Les amis de l'Abbatiale Saint Etienne

 

 

     
    
Historique et Caractéristiques de l'Instrument


      Dès sa création au XIème siècle, l'Abbaye aux Hommes devint un foyer d'éducation artistique réputé et il est possible que les chants y soient déjà accompagnés par un instrument mais il n'en transparaît aucune preuve. Les archives attestent qu'un orgue existait au XVème siècle. Il fut détruit par les Huguenots en 1562. Après le sac de l'église, il fallut attendre près de deux siècles avant la commande aux célèbres facteurs rouennais Lefebvre, en 1737, d'un nouvel orgue qui fut monté dans le buffet monumental que nous voyons aujourd'hui sur la tribune de pierre spécialement élevée au-dessus du grand portail. Ce meuble s'harmonise fort bien avec l'austère architecture romane de l'abbatiale. Toute la décoration à dominante végétale stylisée a été réservée aux cinq couronnements des plates-faces et au sommet des tourelles. Deux atlantes herculéens, œuvre du sculpteur Gouy, soutiennent les grandes tourelles latérales.

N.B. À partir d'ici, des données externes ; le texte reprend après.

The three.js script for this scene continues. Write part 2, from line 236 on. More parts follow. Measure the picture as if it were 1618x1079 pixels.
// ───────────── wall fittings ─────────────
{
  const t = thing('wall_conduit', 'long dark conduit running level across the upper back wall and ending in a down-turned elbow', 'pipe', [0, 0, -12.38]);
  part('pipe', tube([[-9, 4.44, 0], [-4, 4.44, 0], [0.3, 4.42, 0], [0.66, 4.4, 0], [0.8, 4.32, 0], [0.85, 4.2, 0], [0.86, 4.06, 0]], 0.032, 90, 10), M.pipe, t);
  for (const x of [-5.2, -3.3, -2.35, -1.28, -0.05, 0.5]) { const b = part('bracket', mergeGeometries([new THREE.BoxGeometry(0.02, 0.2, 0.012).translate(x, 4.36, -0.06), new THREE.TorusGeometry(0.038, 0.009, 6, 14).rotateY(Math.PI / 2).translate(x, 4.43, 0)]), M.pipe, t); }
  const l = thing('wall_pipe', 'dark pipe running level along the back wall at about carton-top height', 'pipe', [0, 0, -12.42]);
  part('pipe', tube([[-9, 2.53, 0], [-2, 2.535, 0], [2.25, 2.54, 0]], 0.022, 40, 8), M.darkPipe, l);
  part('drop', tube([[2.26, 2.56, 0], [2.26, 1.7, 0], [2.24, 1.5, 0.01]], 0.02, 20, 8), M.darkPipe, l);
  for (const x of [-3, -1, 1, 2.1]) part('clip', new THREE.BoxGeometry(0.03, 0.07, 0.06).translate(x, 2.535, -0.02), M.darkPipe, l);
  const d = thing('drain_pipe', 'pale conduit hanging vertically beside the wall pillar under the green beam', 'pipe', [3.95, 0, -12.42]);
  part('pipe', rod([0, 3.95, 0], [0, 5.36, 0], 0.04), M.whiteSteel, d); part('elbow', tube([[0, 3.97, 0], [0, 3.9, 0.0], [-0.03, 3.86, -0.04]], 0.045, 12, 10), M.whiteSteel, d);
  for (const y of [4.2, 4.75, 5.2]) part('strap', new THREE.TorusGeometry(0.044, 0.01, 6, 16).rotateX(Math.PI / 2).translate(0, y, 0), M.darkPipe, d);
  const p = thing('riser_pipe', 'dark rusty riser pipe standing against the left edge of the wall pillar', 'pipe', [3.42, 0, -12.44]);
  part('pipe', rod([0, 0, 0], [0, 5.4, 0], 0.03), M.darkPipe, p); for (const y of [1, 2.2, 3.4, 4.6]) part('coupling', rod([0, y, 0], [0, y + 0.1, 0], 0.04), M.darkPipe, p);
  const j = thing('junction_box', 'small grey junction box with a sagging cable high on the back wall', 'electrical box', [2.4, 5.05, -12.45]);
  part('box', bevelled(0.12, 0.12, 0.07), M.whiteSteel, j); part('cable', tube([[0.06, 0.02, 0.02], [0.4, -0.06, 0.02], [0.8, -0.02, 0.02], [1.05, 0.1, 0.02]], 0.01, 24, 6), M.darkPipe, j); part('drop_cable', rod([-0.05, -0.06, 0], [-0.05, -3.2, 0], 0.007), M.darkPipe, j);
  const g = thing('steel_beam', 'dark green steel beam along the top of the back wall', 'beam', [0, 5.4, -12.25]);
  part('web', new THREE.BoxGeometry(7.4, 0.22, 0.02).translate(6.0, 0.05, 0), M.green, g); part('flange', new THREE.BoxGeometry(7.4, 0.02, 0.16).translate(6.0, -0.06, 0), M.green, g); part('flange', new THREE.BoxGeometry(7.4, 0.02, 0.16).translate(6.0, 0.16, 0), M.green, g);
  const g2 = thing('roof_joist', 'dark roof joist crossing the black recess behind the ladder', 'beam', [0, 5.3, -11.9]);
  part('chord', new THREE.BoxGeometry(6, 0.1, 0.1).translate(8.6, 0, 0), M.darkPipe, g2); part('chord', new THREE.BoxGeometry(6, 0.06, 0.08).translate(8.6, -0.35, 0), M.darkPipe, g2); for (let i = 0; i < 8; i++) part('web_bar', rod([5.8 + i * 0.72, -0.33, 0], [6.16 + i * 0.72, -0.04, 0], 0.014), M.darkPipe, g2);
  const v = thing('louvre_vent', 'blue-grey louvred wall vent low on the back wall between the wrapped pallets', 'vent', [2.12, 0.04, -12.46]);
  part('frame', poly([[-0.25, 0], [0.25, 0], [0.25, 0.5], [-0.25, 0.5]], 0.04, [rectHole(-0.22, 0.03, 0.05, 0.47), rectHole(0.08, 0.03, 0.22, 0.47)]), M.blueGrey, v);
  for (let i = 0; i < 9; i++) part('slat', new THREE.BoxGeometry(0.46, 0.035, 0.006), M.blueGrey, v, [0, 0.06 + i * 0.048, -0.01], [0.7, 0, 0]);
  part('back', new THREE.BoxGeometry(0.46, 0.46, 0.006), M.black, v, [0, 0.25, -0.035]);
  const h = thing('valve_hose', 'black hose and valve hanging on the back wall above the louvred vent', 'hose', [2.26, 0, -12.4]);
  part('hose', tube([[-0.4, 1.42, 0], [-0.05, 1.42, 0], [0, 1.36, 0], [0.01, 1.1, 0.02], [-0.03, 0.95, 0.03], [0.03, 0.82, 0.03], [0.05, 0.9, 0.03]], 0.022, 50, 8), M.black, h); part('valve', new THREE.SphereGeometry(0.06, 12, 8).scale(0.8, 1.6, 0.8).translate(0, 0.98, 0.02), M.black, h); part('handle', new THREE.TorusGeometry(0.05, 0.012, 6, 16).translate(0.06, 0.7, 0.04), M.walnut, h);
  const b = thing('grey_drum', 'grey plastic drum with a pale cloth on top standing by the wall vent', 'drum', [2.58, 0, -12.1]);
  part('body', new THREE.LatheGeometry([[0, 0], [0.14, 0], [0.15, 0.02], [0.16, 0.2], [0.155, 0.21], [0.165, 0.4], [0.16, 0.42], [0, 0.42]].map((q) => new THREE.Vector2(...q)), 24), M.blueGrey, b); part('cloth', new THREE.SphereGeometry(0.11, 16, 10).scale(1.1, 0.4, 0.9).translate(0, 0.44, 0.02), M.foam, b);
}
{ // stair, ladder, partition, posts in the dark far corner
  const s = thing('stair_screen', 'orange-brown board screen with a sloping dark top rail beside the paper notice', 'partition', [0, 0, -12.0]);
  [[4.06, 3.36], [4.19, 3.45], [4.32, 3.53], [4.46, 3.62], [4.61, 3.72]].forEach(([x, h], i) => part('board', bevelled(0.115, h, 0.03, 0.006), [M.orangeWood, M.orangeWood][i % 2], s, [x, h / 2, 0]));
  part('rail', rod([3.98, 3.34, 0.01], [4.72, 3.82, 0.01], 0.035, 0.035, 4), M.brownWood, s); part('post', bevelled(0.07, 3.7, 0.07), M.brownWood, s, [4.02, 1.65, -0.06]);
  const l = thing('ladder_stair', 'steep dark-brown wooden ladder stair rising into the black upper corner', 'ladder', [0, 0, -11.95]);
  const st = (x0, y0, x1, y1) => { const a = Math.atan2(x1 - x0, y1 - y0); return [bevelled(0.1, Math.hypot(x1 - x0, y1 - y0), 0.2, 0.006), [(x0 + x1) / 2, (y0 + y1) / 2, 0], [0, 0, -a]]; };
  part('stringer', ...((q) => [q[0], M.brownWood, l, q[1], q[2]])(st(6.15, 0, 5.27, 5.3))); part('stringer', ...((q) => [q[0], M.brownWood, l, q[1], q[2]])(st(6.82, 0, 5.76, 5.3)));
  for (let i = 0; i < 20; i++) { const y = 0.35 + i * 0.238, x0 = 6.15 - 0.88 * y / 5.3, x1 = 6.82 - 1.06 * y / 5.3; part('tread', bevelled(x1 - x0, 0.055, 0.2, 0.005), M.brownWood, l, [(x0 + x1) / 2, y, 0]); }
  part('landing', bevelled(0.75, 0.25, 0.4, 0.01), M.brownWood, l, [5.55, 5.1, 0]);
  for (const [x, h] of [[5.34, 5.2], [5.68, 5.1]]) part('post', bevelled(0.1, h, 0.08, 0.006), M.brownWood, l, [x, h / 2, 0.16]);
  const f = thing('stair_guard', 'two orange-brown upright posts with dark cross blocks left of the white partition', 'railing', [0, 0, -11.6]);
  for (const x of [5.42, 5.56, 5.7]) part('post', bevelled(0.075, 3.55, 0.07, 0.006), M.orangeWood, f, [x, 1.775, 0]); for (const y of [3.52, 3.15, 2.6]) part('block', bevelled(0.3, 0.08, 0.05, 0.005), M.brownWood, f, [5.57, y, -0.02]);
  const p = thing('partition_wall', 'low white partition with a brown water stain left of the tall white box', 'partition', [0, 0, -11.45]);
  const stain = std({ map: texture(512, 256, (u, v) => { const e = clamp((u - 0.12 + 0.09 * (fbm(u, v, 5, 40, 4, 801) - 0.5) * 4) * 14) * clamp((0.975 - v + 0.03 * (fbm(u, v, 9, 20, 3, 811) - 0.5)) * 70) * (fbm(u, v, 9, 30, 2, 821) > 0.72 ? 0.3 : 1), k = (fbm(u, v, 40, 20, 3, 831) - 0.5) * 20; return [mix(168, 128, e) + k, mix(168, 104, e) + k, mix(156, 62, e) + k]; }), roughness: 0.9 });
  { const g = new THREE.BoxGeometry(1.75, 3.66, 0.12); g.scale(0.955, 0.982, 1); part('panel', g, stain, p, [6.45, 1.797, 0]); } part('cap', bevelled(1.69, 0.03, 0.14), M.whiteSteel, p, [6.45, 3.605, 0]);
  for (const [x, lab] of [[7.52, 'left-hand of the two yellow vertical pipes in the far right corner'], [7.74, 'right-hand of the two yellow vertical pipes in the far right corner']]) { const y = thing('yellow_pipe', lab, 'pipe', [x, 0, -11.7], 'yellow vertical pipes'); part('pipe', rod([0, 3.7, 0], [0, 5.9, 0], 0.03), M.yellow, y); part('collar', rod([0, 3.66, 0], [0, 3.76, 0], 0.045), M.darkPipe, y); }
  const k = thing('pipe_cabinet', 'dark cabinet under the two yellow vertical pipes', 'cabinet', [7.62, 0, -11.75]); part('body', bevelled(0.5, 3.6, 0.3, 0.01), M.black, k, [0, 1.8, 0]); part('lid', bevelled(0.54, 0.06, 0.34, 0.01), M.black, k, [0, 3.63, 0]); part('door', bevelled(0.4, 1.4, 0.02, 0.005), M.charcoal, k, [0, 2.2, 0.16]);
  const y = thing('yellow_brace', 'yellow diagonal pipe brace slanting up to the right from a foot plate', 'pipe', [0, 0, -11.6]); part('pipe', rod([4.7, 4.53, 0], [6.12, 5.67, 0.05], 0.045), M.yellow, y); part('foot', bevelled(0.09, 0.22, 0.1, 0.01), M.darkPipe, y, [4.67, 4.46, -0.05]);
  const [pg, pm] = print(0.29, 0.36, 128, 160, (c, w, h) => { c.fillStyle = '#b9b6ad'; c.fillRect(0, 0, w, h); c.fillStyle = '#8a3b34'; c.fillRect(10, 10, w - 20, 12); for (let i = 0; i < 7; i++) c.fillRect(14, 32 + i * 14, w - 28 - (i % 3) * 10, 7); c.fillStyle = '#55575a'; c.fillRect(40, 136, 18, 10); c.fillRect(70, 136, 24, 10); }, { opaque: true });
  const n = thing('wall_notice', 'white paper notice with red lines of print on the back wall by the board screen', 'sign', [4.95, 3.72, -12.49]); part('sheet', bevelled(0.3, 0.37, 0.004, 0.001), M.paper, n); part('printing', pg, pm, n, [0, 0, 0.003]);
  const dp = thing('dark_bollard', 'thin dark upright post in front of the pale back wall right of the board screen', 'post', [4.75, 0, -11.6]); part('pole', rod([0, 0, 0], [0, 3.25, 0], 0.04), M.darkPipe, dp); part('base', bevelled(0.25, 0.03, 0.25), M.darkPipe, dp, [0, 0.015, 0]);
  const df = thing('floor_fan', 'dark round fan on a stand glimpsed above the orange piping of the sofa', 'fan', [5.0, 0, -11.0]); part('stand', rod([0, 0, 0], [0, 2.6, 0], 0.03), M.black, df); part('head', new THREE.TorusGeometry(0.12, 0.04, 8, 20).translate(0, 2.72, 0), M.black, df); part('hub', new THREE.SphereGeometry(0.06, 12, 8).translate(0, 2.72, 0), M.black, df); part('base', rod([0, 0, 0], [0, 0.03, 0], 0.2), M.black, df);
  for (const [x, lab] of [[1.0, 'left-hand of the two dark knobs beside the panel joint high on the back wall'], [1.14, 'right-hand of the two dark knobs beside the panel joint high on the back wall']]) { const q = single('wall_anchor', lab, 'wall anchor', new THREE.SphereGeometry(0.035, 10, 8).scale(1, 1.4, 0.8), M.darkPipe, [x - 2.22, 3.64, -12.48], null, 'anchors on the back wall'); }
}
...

Il s'agissait ici d'un très grand instrument d'une soixantaine de jeux, d'un grand seize pieds de composition classique, longtemps considéré comme le second du royaume avec ses cinq claviers manuels et son pédalier et qui apportait d'importantes améliorations techniques et sonores pour son époque. Sauvé des méfaits de la Révolution, il devint vite inutilisable et une première intervention importante par le facteur Verschneider en 1860 ne parvint pas à le sauver. Il fallut songer à une totale reconstruction.

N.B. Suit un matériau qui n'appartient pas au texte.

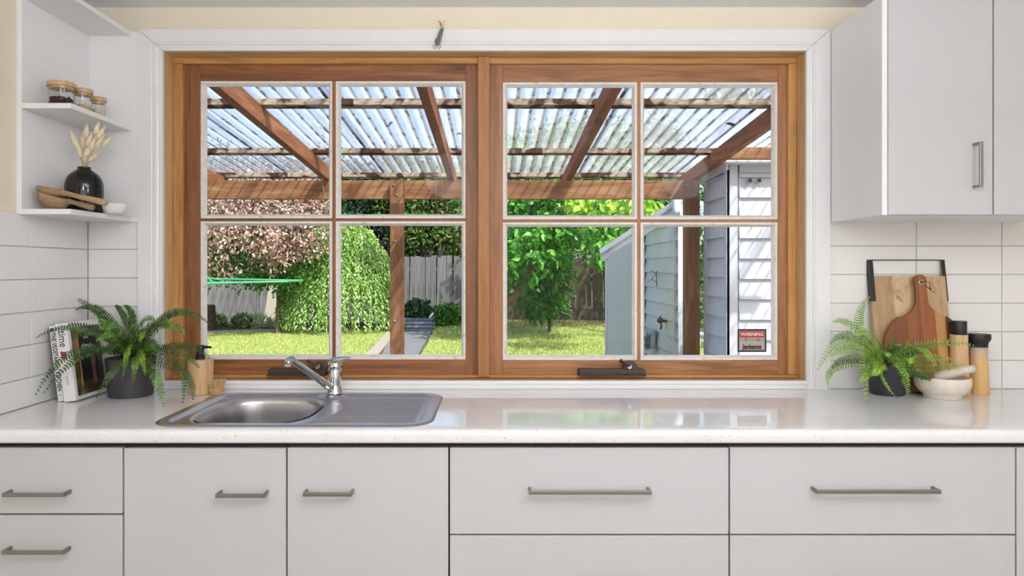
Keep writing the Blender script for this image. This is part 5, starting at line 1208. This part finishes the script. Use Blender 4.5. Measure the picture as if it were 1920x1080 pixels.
lk = [(X(1035, dl), Y(dl), Z(520, dl), .42, .4, .75), (X(1000, dl), Y(dl)+.2, Z(505, dl), .4, .4, .5), (X(1020, dl), Y(dl)-.2, Z(565, dl), .5, .4, .3)]
tree('narrow_leaved_shrub', 'narrow-leaved green shrub hanging low at the back right', 'shrub', (X(1020, dl), Y(dl), GZ), lk, 5200, .13, .017, M_mgreen, [([(X(1030, dl), Y(dl), GZ), (X(1035, dl), Y(dl), 1.2)], .04, .03)], 35, .7, 150, .2)
bk = [(X(785, 16.2), Y(16.2), Z(583, 16.2), .27, .25, .22)]
tree('hydrangea', 'round dark green leafy plant growing in the raised planter', 'plant', (X(785, 16.2), Y(16.2), zt_-.03), bk, 900, .11, .045, M_dgreen, None, 41, .1, 60, .1)
bk = [(X(833, 17), Y(17), Z(592, 17), .42, .35, .22), (X(858, 17.5), Y(17.5), Z(592, 17.5), .35, .3, .2)]
tree('low_plant', 'low green leafy plant right of the planter', 'plant', (X(840, 17), Y(17), GZ), bk, 1300, .10, .035, M_mgreen, None, 43, .1, 60, .12)
for i, (px, py, w2, lb) in enumerate(((395, 607, .35, 'small green clump beside the stump'), (478, 600, .4, 'pale strappy plant in the bed below the slabs'), (455, 610, .22, 'tiny green clump at the front of the left bed'))):
    d = 15.9; bk = [(X(px, d), Y(d), GZ+.14, w2, .25, .16)]
    tree('bed_plant', lb, 'plant', (X(px, d), Y(d), GZ+.06), bk, 420, .16, .014, M_olive if i != 1 else leafmat('pale_strap_leaf', (150, 170, 120), (184, 196, 146), (206, 212, 172), .4, .3), None, 50+i, -.6)
tree('spreading_shade_tree', 'tall spreading tree added out of view beyond the annexe roof for shade', 'tree', (5.2, 8.2, GZ), [(4.6, 11.6, 6.0, 2.2, 1.9, 1.0), (3.2, 12.6, 6.4, 1.6, 1.2, .8), (6.2, 11.0, 6.0, 1.8, 1.6, 1.2), (3.9, 7.6, 5.6, .9, .7, .5), (1.0, 8.4, 6.4, .9, .8, .5)], 6500, .17, .045, M_mgreen, [([(5.2, 8.2, GZ), (5.1, 8.1, 2.4), (4.9, 9.4, 4.2), (4.7, 11, 5.6)], .16, .07), ([(5.0, 9, 3.6), (3.9, 7.8, 5.4), (1.2, 8.4, 6.2)], .08, .03)], 71, .2, 130, .35)  # unseen tree, crowns placed to shade the back right and dapple the lawn
# leaf litter
def litter(name, label, cx1, cx2, dA_, dB_, n_, mat, L_, seed, z_):
    r = np.random.default_rng(seed); d = r.uniform(dA_, dB_, n_); px = r.uniform(cx1, cx2, n_); P = np.stack([(px-VX)*d/F, d-D0, np.full(n_, z_)+r.uniform(.003, .02, n_)], 1)
    Dv = r.normal(size=(n_, 3)); Dv[:, 2] *= .25; N_ = r.normal(size=(n_, 3))*.3; N_[:, 2] += 1
    o = leaves(name, P, Dv, N_, L_*r.uniform(.6, 1.2, n_), L_*.3*r.uniform(.6, 1.2, n_), mat, None); o['label'] = label; o['category'] = 'leaf litter'
litter('leaf_litter', 'fallen leaves and bark over the left garden bed', 340, 735, 16.0, 18.4, 5000, leafmat('dead_leaf', (96, 84, 74), (136, 124, 112), (176, 166, 154), .8, .1), .05, 61, GZ+.062)
litter('leaf_litter', 'fallen leaves under the trees at the back right', 930, 1160, 16.5, 19.0, 3000, leafmat('dead_leaf_warm', (104, 78, 56), (150, 116, 88), (196, 160, 130), .8, .1), .06, 62, GZ)
print('TRIS', sum(len(o.data.polygons) for o in bpy.data.objects if o.type == 'MESH'))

En 1882, la paroisse passa marché, pour 70.000 F, avec le plus célèbre organier français Aristide Cavaillé-Coll qui, parvenu à l'apogée de sa renommée, s'engagea à construire un ensemble de très grande qualité avec des matériaux de tout premier choix, un ensemble muni des derniers perfectionnements, la plupart ayant été mis au point par lui-même. Il s'agissait d'un orgue de 50 jeux alimenté par une puissante soufflerie (à cette époque actionnée par quatre hommes) desservant une douzaine de réservoirs secondaires régulateurs et anti-secousses. Cet orgue serait équipé de sommiers à double laye, de deux machines pneumatiques destinées à adoucir le toucher des claviers, de nombreuses pédales de combinaisons et des fameux jeux harmoniques qui étaient la spécialité du constructeur. Thiémann, le meilleur mécanicien de la firme, dressa les plans de la machine et Félix Reinburg, harmoniste de très grande valeur, véritable artiste en la matière, réalisa une première mise en harmonie en atelier qui fut reprise par Joseph Koenig après remontage dans l'ancien buffet des Lefebvre qui fut conservé pour son excellent état (il fut évalué à ce moment pour 60.000 F).

L’orgue de Cavaillé-Coll, qui remplaçait le grand plein-jeu du XVIIIème siècle, est celui que nous entendons aujourd'hui. De conception symphonique il appartient à la dernière manière du maître-facteur qui a su le mettre en résonance avec l'acoustique capricieuse de l'édifice. Il excelle, bien sûr, dans l'évocation des grandes fresques sonores des Franck, Widor, Vierne, Reger, Dupré ou Messiaen pour ne citer que ceux-là. Il comble aussi les improvisateurs qui sont subjugués par l'indicible beauté de ses jeux de fonds, par la noblesse de ses jeux d'anches, par la vérité sonore de ses jeux de détail et par la noblesse de son majestueux tutti de plénitude. Il s'agit bien d'un orgue à la Guillaume-le-Conquérant pour reprendre une expression du grand Marcel Dupré.

Sa réputation dépasse largement nos frontières. Il nous parvient heureusement dans son intégralité originelle grâce à la vigilance de tous ses responsables. Classé monument historique dans sa totalité, il figure au palmarès des quatre ou cinq meilleures réalisations du plus grand facteur du XIXème siècle.